Fuller, S., Backus, B., van Dam, L., & Ernst, M. (2009). Short-term dynamics of perceptual bias for bistable stimuli. Poster presented at 9th Annual Meeting of the Vision Sciences Society (VSS 2009), Naples, FL, USA.


Cite as: https://hdl.handle.net/11858/00-001M-0000-0013-C3B7-4
Abstract
The perception of a bistable stimulus is influenced by prior presentations of that stimulus. This influence has been characterized as priming, and more recently as a memory process that biases perception on independent multiple timescales on the order of seconds to minutes (e.g. Brascamp et al., 2008; Pastukhov Braun, 2008). Cue recruitment studies show that learned bias can last for days, and that reversing it requires extensive retraining (Haijiang et al., 2006).
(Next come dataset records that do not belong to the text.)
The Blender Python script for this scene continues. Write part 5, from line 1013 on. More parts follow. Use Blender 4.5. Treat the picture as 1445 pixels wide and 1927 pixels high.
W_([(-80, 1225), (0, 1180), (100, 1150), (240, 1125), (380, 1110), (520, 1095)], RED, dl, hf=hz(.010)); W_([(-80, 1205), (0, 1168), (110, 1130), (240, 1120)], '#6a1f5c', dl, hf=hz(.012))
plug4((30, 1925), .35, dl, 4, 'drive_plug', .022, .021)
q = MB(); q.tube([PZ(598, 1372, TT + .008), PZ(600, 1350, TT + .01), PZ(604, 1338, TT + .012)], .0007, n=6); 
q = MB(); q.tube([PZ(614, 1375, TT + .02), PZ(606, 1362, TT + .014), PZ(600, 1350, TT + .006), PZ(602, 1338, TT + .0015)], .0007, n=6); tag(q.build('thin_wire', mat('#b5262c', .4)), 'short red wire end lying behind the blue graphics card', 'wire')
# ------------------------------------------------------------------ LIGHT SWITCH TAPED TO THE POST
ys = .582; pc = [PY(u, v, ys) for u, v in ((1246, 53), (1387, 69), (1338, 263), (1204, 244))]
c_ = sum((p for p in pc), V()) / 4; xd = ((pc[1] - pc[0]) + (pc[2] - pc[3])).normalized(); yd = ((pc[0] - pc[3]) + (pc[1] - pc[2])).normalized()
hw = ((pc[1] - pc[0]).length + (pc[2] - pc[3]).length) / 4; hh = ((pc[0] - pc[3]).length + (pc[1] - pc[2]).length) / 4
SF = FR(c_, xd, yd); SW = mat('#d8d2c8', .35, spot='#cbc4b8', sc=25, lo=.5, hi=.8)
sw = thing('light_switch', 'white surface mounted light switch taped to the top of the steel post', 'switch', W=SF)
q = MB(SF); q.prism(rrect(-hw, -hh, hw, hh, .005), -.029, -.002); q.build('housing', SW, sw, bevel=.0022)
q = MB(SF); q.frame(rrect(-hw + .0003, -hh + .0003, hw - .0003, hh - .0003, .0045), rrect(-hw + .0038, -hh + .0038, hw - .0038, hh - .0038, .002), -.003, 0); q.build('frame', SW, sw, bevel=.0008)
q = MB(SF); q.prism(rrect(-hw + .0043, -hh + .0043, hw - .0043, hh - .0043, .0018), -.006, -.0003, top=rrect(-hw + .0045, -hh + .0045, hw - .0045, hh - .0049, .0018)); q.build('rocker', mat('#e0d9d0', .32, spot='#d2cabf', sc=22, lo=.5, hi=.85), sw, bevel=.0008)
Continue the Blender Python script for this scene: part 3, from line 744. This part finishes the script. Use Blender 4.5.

These very-long-term biases are measured using trial sequences of disambiguated and ambiguous stimuli, so it is important to understand how recent stimulus presentations interact with such biases on a given trial.

We investigated short-term temporal influence using rotating Necker cubes. Observers viewed a randomly permuted sequence of 480 trials, each consisting of a 2-sec movie depicting a rotating cube just above fixation. The sequence included 320 “Training” trials (rotation direction disambiguated by stereo and occlusion cues) randomly interleaved with 160 “Test” trials (no disambiguating cues). Observers reported whether a dot moving right-to-left or left-to-right through fixation on each trial moved in the same direction as the front or the back of the cube.

Reported rotation on Test trials correlated positively with reported rotation for both recent Test trials and recent Training trials. Correlations were highest with the immediately preceding trial, diminishing for earlier trials. This temporal pattern of correlations indicates an active influence from recent trials. The short-term influence of the Test trials was at least as great as that of the Training trials. It therefore seems likely that a perceptual decision itself can affect perceptual decisions on subsequent trials. Some observers developed a bias to perceive all Test trials in one direction, suggesting an interaction of recent history with an internal state variable that governs a long-term perceptual bias.